Question

Five-point charges, each of value $+q$ are placed on five vertices of a regular hexagon of side $L$. What is the magnitude of the force on a point charge of value $-q$ placed at the center of the hexagon?

Answer 1

Step 1: Construct the diagram

We know that a hexagon has $6$ sides.

It is given that $5$ point charges of value $+q$ are placed on five hexagon vertices.

We know that $+q$ has a radially outward electric field while $-q$ has a radially inward electric field.

Hence, from the figure, we can see that $4$ out of the $5$ force due to the charge $+q$ will cancel each other out since they are evaluated to be similar and in opposite directions.

Only the force due to charge $-q$ on one of the $+q$ will remain.

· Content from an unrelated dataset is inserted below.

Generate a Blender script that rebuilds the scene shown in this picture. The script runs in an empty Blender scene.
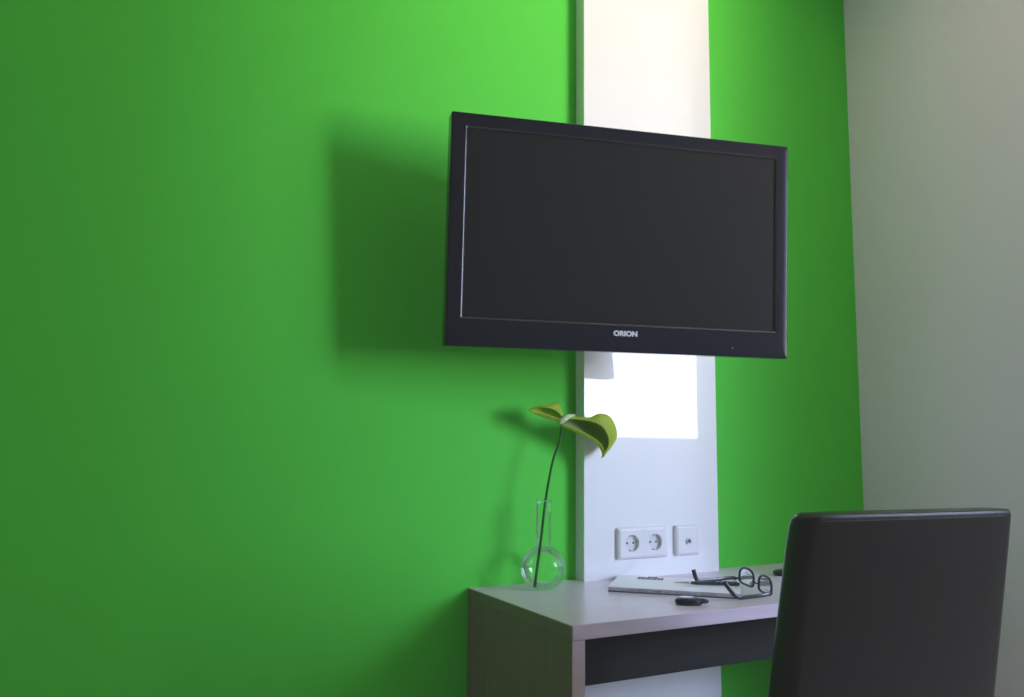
import bpy, bmesh, math, random
from mathutils import Vector, Matrix
random.seed(4)
C = bpy.context.scene.collection
PI = math.pi

# ------------------------------------------------------------------ materials
def mat(name, col, rough=.5, spec=.5, metal=0, coat=0, coat_rough=.03, ior=1.5):
    m = bpy.data.materials.new(name); m.use_nodes = True
    b = m.node_tree.nodes['Principled BSDF']
    b.inputs['Base Color'].default_value = (*col, 1)
    b.inputs['Roughness'].default_value = rough
    b.inputs['Metallic'].default_value = metal
    b.inputs['Specular IOR Level'].default_value = spec
    b.inputs['Coat Weight'].default_value = coat
    b.inputs['Coat Roughness'].default_value = coat_rough
    b.inputs['IOR'].default_value = ior
    return m

def noise_tint(m, scale, lo, hi, stretch=(1, 1, 1), detail=4, bump=0, bump_scale=None, dist=.001):
    """procedural mottling between two colours, optional fine bump"""
    nt = m.node_tree; N = nt.nodes; L = nt.links; b = N['Principled BSDF']
    tc = N.new('ShaderNodeTexCoord'); mp = N.new('ShaderNodeMapping'); mp.inputs['Scale'].default_value = stretch
    L.new(tc.outputs['Object'], mp.inputs['Vector'])
    n = N.new('ShaderNodeTexNoise'); n.inputs['Scale'].default_value = scale; n.inputs['Detail'].default_value = detail
    L.new(mp.outputs['Vector'], n.inputs['Vector'])
    r = N.new('ShaderNodeValToRGB')
    r.color_ramp.elements[0].position = .3; r.color_ramp.elements[0].color = (*lo, 1)
    r.color_ramp.elements[1].position = .7; r.color_ramp.elements[1].color = (*hi, 1)
    L.new(n.outputs['Fac'], r.inputs['Fac']); L.new(r.outputs['Color'], b.inputs['Base Color'])
    if bump:
        n2 = N.new('ShaderNodeTexNoise'); n2.inputs['Scale'].default_value = bump_scale or scale * 6
        L.new(mp.outputs['Vector'], n2.inputs['Vector'])
        bp = N.new('ShaderNodeBump'); bp.inputs['Strength'].default_value = bump; bp.inputs['Distance'].default_value = dist
        L.new(n2.outputs['Fac'], bp.inputs['Height']); L.new(bp.outputs['Normal'], b.inputs['Normal'])
    return m

M = {}
M['green'] = noise_tint(mat('green_paint', (.1, .42, .04), .75, .25), 1.2, (.050, .575, .026), (.055, .595, .029), bump=.04, bump_scale=140)
M['grey_wall'] = noise_tint(mat('grey_wall_paint', (.6, .6, .6), .8, .25), 1.5, (.88, .80, .95), (.91, .83, .97), bump=.04, bump_scale=140)
M['room_wall'] = noise_tint(mat('room_wall_paint', (.5, .5, .5), .8, .2), 1.5, (.78, .75, .80), (.81, .78, .83))
M['ceiling'] = noise_tint(mat('ceiling_paint', (.75, .75, .75), .85, .2), 2, (.84, .82, .81), (.87, .85, .84))
M['panel'] = mat('white_gloss_laminate', (.83, .83, .84), .45, .5, coat=1.0, coat_rough=.035)
M['floor'] = noise_tint(mat('floor_laminate', (.2, .15, .11), .45, .4), 3, (.52, .49, .48), (.58, .55, .54), stretch=(1, 9, 1))
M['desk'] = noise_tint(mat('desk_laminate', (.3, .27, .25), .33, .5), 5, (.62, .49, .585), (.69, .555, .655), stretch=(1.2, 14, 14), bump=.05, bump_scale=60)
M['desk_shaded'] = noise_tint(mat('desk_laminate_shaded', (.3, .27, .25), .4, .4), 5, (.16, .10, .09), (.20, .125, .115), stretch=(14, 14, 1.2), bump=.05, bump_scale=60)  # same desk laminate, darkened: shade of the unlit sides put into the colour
M['apron'] = noise_tint(mat('dark_apron_board', (.05, .05, .055), .8, .08), 6, (.016, .0145, .013), (.022, .02, .018), stretch=(1, 12, 12))
M['tv'] = mat('gloss_black_plastic', (.008, .008, .014), .13, .13)
M['tv_lip'] = mat('polished_inner_lip', (.010, .010, .016), .10, .6)
M['tv_back'] = noise_tint(mat('matt_black_plastic', (.02, .02, .022), .5, .4), 40, (.018, .018, .02), (.024, .024, .026))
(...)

Step 2: Determine the net force

The magnitude of both the charges is $q$ , and the length of the polygon is $L$

We know that the force between two charges is given as,

$F=\frac{1}{4{\mathrm{\pi \epsilon }}_0}\times \frac{q_1{q}_2}{r^2}$

where, $q_1$ and $q_2$ are the two charges, and $r$ is the distance between them.

Thus, the net force,

$F=\frac{1}{4{\mathrm{\pi \epsilon }}_0}\times \frac{q.q}{L^2}$

$=9\times {10}^9\times \frac{q^2}{L^2}$ $\left[\because \frac{1}{4{\mathrm{\pi \epsilon }}_0}=9\times {10}^9\right]$

Hence the magnitude of the net force is $9\times {10}^9\times \frac{q^2}{L^2}$.